Every day, the New York Times chooses to post a number of their articles to their Facebook page. These posts may be broadcast to the feeds of the nearly 10 million Facebook users who have “liked” the New York Times. A major factor in whether a post appears in a user’s feed is the number of their friends who “liked” or “shared” that post.  The traffic generated through this process translates into advertising dollars, allowing the New York Times to create more content and remain profitable.

Increasingly, social media and apps are at the center of news consumption. As reported in the New York Times Innovation Report, visits to the New York Times home page are declining precipitously.  In contrast, traffic from social media continues to be on the rise, with nearly 20% of views for some news sites coming from Facebook alone.

Sam Kirland, Poynter; Source: New York Times Innovation Report

As more of news media’s traffic and revenues come from social media, we were curious about just what kind of news drives likes and shares. Exactly what kinds of articles are successful on Facebook?

In order to answer that question, we used a publicly available dataset that includes the number of shares and likes for nearly 33,000 New York Times Facebook posts going back to March of 2009. This dataset only includes the likes and shares for the original New York Times posting. If a Facebook user independently posted the article to their own wall, the likes and shares it received were not included. For stories from 2015, we crawled the web to add data like the author and section of the story. This data is accurate as of July 19th 2015.

In the entire dataset, the average number of "likes + shares" for a story is 1,615 and the median is 470. This average has been growing steadily since 2009, and the mean for 2015 has reached nearly 3,000, and the median is over 1,000.

Dan Kopf, Priceonomics; Data: Facebook

The following table lists the 10 articles that received the most likes + shares on Facebook in since 2009. Notice that all of the top articles are from 2014 and 2015.



Six of the top 10 articles are related to Indian politics or pop culture. This is likely because India is second only to the United States in number of Facebook users. Articles concerning Taylor Swift, Lady Gaga and Game of Thrones are also in the top 10. No investigative journalism comes close to making this list.

For articles shared in 2015, the following chart displays which sections’ posts tend to receive the most likes + shares:

Dan Kopf, Priceonomics; Data: Facebook

Articles that fall under Cooking, Parenting, and Style received the most shares and likes. New York Regional, Technology and the News Blog received the least. The general trend is that lifestyle and culture issues are most popular and current events reporting is less popular.
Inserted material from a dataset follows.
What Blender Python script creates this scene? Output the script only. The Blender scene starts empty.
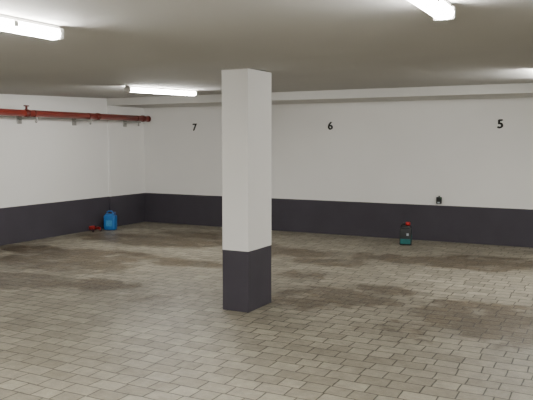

There are exceptions: Science reporting is relatively popular, and sports coverage is towards the bottom. Perhaps sports fans are less likely to look to the New York Times for sports coverage, given the particularly local nature of sports interest.

Another interesting cut of the data shows which writers have been most popular in 2015 based on how their articles fared on social media. The following table displays the top 40 writers’ stats, along with their most popular article. All writers included here had 10 or more articles posted to the New York Times Facebook page.



Most of the writers with the most popular stories on Facebook write primarily about entertainment. Only one of the top ten writers in terms of likes + shares, education reporter Elizabeth Harris, is on a hard news beat.

Many of the most popular posts are from the newspaper’s pioneering Opinion Page. New York Times columnists David Brooks, Maureen Dowd and Thomas Friedman are among the United States’s most ubiquitous public intellectuals. Does their work translate to Facebook popularity?  This next table ranks the Facebook popularity of the ten columnists who have had five or more of their articles posted to the New York Times Facebook page.



By the measure of the median Facebook shares plus likes, the human rights focused columnist Nicholas Kristof comes out on top. Kristof has discussed his goal of finding the most heartwrenching narratives that might make his readers want to take action. Whether he is succeeding at his goal of getting people to donate or volunteer is unclear, but he does seems to be quite good at provoking Facebook statements.

Posts from the New York Times technology section actually fair quite poorly in terms of Facebook shares and likes. This might be because tech savvy folks are more likely to use other social media, particularly Twitter, to share links. The table below shows the Facebook popularity of the eight technology writers with five or more articles posted articles.



Vindu Goel is by far the top tech writer in terms of median shares and likes. It probably not a coincidence that he mainly covers social networks, including Facebook.


As Facebook becomes more central to the news, some observers are concerned the reliance on traffic from Facebook will lead to less coverage of “serious” news. And it is is true that if Facebook popularity alone shaped the New York Times’ coverage, they would write a whole heck of a lot more about TV and parenting, and less about China’s increasing influence in Africa.

But these concerns might be overdone. As Facebook becomes more of a news hub, the types of things we like and share on Facebook may change. Also, newspapers have always had to balance popularity against more lofty journalistic ideals: In the past, sports coverage, comics and classifieds were used to sell papers, and cross-subsidize investigative journalism. The future of funding “serious” news is not yet clear, but it seems there is still an appetite for this coverage, so there will be certainly be attempts to figure it out.